Z Storm needs some sparks

The movie stars Louis Koo and Dada Chan (above). -- PHOTO: GOLDEN VILLAGE
The movie stars Louis Koo and Dada Chan (above). -- PHOTO: GOLDEN VILLAGE
The movie stars Louis Koo (above) and Dada Chan. -- PHOTO: GOLDEN VILLAGE

Review Crime thriller

Z STORM (NC16)

92 minutes/Opens tomorrow/**1/2

The story: Wong Man Bin (Gordon Lam Ka Tung) is a crooked cop in the Commercial Crime Bureau and William Luk (Louis Koo) is the ICAC (Independent Commission Against Corruption) investigator out to nail him. Wong's backer, Malcolm Wu (Michael Wong), is a ruthless lawyer plotting an audacious financial ploy to defraud the Hong Kong government.
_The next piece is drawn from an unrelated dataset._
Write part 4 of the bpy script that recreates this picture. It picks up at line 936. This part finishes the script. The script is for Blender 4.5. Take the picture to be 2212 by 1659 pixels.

Why is Z Storm even on the big screen? It is barely distinguishable from the various cop dramas we see regularly on television. In fact, there is a long-running series of shows specifically about the work of the ICAC dating back to the 1970s. The productions are both a tool for public education about corruption as well as a public relations exercise for the agency.

The movie, too, has that same heavy-handedness about it, with dialogue about the crucial role of the ICAC. It is no surprise, then, to learn that director David Lam had shot many of the ICAC-themed mini-series.

As befits a public announcement service, the good guys are saintly and the bad guys are rotten to the core.

Luk is a principled cop who has only the best interests of the Hong Kong people at heart. Not only that, he is a caring boss who has the respect of his subordinates. Even his private life is faultless when a personal tragedy is revealed late in the film.

In other words, he is not particularly interesting. Why did the oh-so-busy Koo, with turns in drama Aberdeen and thriller Overheard 3 this year so far, even bother taking this role?

In contrast, Wong runs the Commercial Crime Bureau like his personal fiefdom and behaves more like a gang boss than a cop. Lam so relishes being deliciously evil that he will soon have you hating his guts.

Then the attention shifts to behind-the-scenes puppet-master Wu and the hold he has over the mysterious Angel Leung (an inconsequential Dada Chan).

Throw in the perfunctory financial shenanigans and the inevitably neat resolution and Z Storm skirts too closely to being a storm of Zzz's.